Capital Hill warms to "Occupier" theory on Suicide attacks

[TamilNet, Monday, 11 July 2005, 01:39 GMT]
Faulting the U.S policy makers for misreading suicide terrorism as a function of Islamic fundamentalism, Robert A Pape of University of Chicago says that most suicide attacks are undertaken to drive away occupying forces, Washington Post said in an article Sunday reviewing Pape's recent book "Dying to win." "Several of the 18 legislators at the Capitol Hill briefing found his [Prof Pape's] ideas interesting," the paper added.

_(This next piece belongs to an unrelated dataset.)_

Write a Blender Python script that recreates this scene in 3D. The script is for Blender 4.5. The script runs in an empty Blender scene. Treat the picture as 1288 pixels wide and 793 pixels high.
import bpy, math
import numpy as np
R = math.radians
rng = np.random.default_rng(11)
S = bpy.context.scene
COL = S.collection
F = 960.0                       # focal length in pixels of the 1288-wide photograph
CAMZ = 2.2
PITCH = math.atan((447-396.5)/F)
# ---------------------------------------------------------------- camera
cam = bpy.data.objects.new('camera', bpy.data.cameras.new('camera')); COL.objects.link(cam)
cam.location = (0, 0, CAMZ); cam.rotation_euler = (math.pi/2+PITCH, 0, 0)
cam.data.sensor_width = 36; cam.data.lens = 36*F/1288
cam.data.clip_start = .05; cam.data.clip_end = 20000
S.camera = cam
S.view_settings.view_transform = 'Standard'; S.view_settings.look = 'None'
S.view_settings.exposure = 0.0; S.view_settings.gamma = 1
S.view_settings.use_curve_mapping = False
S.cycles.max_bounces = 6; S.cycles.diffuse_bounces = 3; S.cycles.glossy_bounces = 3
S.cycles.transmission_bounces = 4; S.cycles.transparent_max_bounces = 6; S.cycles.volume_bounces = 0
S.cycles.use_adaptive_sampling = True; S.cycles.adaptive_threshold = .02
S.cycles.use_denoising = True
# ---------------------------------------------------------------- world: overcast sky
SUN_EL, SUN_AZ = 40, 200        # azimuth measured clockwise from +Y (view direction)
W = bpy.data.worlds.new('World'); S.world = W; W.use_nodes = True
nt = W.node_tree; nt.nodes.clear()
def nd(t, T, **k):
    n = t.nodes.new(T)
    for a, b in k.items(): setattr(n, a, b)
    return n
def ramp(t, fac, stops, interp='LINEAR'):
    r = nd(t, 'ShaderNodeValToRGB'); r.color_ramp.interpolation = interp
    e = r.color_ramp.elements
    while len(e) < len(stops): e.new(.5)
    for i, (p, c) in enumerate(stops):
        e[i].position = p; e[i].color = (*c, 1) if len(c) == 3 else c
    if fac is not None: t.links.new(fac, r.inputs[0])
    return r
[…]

Robert Pepe"What over 95% of all suicide attacks around the world since 1980 have in common is not religion, but a clear, strategic objective to compel a modern democracy to withdraw military forces from the territory that the terrorists view as their homeland," Washington Post quoted Prof Pape as as saying.

Senator Richard Lugar (Republican, Indiana) was impressed with the analysis, according to his spokesperson and Senator Craig Thomas (R-Wyoming) said he found the analysis plausible, the paper said.

Marc Sageman, author of "Understanding Terror Networks," faulted Pape for putting "al Queda in the same basket as such secular organizations as Sri Lanka's Tamil Tigers and Palestinian groups in Lebanon. Pepe may be right about the Tigers and the Palestinians but he misunderstands al Qaeda, the review said.

Another analyst, Peter Bergen, author of "Holy war Inc" called Pape's theory "kind of brilliant."

Michael Schuerer, former CIA analyst, says Pape's statistics "definitely show that people are attacked by suicide car bombs not because of who they are or what they believe...Instead people use car bombs to attack occupying powers," Washington Post further said.